**WRITTEN INSTRUCTION:**
Read the entries below and pull out each line with the string "parts".

===== RECORDS SHOWN

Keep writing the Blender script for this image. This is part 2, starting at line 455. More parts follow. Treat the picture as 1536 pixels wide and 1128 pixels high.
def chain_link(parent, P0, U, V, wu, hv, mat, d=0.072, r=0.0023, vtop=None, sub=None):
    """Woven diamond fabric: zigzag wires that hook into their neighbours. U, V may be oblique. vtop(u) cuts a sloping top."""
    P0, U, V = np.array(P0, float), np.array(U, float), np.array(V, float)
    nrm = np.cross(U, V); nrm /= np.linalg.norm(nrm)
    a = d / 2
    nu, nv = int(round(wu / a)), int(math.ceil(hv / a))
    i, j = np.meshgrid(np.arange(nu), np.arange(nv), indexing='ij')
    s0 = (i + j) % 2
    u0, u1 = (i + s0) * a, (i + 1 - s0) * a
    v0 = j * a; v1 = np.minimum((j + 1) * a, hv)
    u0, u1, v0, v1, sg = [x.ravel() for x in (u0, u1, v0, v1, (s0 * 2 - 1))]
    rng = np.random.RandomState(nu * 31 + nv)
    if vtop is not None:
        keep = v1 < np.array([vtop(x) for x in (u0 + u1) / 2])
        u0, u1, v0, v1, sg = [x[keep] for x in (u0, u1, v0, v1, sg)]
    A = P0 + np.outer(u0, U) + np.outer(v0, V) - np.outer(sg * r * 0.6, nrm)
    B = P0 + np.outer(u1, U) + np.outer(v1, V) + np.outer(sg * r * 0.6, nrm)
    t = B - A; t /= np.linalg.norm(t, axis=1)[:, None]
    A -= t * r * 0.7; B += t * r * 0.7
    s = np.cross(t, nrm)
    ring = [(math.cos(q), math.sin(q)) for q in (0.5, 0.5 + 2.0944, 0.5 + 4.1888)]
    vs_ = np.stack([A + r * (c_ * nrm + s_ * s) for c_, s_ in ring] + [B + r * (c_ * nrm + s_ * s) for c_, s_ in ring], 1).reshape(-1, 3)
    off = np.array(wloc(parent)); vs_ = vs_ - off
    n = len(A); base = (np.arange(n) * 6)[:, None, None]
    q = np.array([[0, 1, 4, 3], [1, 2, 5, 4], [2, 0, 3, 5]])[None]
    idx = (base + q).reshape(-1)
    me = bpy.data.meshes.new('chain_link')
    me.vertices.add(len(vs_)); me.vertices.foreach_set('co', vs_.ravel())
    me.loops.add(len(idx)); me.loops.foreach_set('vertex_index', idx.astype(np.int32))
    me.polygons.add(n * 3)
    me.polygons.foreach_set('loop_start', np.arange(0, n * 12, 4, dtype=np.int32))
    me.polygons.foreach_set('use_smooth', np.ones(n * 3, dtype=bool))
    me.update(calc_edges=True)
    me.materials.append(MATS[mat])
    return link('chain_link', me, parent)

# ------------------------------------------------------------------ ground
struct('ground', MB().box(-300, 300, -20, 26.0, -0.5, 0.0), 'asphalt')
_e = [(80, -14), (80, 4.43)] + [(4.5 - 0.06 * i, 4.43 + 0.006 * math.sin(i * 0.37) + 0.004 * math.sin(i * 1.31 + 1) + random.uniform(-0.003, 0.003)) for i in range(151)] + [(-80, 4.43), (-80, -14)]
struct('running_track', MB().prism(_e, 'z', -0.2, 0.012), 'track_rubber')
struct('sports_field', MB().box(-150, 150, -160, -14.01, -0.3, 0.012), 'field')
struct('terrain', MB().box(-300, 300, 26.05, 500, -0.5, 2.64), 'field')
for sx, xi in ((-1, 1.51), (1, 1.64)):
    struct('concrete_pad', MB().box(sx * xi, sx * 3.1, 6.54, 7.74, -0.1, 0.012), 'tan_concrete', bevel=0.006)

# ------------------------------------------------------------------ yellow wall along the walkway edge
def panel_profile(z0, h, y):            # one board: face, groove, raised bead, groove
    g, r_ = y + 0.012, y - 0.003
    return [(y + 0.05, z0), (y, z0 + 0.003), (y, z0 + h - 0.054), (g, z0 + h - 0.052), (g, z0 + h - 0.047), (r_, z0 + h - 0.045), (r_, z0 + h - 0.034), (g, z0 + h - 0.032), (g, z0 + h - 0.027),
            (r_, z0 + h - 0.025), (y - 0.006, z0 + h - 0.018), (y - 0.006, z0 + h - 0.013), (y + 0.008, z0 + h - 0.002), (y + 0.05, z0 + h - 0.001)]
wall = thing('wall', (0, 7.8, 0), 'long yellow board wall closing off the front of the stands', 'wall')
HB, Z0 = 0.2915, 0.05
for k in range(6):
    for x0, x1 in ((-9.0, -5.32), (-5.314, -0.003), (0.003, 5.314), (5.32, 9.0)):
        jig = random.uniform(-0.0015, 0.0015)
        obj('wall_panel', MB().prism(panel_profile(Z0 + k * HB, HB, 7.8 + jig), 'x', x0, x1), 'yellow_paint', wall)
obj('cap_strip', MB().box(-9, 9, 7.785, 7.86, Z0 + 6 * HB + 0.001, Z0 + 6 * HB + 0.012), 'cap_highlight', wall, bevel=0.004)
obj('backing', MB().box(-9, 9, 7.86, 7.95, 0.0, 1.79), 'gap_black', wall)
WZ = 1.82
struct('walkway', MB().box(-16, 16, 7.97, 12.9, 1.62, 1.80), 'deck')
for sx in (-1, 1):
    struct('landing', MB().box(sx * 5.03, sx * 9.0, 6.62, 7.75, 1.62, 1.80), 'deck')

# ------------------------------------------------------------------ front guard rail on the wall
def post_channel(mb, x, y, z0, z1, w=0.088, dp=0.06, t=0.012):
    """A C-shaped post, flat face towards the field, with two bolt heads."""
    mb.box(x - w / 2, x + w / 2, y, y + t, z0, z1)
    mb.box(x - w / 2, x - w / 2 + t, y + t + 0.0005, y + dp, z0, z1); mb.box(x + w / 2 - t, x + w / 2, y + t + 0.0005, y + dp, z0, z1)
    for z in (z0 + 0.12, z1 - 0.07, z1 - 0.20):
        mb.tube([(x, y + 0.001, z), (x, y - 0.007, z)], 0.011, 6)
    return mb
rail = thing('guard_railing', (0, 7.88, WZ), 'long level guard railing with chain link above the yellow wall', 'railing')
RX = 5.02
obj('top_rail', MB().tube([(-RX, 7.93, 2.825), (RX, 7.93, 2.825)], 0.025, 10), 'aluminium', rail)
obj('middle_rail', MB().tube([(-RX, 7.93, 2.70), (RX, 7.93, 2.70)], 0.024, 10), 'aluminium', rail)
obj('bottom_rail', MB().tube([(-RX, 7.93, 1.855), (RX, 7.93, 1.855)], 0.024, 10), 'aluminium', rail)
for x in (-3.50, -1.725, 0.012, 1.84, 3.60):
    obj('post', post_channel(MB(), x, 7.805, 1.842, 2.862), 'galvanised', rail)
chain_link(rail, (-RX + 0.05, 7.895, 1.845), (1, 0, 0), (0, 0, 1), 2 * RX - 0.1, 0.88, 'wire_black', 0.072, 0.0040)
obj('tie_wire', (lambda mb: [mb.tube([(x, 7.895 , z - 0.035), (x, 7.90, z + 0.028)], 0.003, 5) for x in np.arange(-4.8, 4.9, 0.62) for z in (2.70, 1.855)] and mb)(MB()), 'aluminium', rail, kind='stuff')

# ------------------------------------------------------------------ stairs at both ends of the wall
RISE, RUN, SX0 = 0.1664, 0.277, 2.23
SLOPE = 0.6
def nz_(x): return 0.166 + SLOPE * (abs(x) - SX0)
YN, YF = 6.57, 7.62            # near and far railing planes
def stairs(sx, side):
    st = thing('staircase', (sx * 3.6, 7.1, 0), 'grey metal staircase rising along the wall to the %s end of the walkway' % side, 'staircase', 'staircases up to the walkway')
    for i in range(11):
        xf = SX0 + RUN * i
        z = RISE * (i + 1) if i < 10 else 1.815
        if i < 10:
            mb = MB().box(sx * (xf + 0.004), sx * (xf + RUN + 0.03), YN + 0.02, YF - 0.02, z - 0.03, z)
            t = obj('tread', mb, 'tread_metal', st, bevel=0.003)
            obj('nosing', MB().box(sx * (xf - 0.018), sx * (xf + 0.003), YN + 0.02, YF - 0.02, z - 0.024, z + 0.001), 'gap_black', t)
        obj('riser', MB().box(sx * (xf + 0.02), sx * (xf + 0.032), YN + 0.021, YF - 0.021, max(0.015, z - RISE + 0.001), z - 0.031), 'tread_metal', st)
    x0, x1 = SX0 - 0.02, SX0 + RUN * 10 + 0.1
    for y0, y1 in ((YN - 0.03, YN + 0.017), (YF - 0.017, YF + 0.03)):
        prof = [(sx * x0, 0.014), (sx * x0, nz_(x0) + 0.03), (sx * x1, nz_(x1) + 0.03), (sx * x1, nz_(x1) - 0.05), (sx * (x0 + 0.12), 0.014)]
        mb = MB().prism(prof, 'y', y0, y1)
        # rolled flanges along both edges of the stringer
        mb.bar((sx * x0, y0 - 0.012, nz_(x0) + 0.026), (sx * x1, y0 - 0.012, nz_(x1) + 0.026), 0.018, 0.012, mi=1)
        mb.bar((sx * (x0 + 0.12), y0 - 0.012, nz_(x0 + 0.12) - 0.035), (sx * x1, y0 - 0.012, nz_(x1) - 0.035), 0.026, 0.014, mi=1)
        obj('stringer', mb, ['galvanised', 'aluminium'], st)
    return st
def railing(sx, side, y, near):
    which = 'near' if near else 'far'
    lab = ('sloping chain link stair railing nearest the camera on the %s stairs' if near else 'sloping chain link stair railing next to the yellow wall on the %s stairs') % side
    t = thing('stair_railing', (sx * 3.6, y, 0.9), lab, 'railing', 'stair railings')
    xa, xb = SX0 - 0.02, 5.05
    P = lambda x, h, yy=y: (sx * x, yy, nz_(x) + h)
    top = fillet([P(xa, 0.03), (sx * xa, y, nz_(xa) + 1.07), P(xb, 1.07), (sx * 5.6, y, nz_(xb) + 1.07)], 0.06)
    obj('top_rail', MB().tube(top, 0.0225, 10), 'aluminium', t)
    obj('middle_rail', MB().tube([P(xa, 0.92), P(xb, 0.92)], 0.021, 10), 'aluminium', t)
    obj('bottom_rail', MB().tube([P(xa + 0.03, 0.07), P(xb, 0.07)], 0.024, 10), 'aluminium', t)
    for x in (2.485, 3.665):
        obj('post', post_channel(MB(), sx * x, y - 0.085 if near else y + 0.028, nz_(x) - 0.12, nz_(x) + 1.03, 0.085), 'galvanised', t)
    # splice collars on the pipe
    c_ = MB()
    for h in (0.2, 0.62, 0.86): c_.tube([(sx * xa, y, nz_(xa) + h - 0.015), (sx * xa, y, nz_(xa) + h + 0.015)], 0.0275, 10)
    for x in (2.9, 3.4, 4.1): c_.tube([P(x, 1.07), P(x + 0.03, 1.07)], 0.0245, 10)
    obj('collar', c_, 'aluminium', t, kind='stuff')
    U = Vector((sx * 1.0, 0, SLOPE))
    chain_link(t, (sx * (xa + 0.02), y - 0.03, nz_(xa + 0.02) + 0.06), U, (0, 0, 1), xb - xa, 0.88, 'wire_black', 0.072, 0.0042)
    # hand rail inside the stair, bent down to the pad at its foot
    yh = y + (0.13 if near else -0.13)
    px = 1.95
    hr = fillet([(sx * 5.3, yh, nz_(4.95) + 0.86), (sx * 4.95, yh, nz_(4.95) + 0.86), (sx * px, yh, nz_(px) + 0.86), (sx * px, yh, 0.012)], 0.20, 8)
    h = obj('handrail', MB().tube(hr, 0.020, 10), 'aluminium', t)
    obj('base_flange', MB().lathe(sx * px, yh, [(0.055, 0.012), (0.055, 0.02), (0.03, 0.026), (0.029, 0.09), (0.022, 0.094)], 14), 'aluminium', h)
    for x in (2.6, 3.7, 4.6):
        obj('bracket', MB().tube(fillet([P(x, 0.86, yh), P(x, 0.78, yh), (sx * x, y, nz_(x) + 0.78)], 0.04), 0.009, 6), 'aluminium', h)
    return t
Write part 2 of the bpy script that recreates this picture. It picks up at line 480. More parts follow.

==========

**TASK OUTPUT:**
Keep writing the Blender script for this image. This is part 2, starting at line 455. More parts follow. Treat the picture as 1536 pixels wide and 1128 pixels high.
Write part 2 of the bpy script that recreates this picture. It picks up at line 480. More parts follow.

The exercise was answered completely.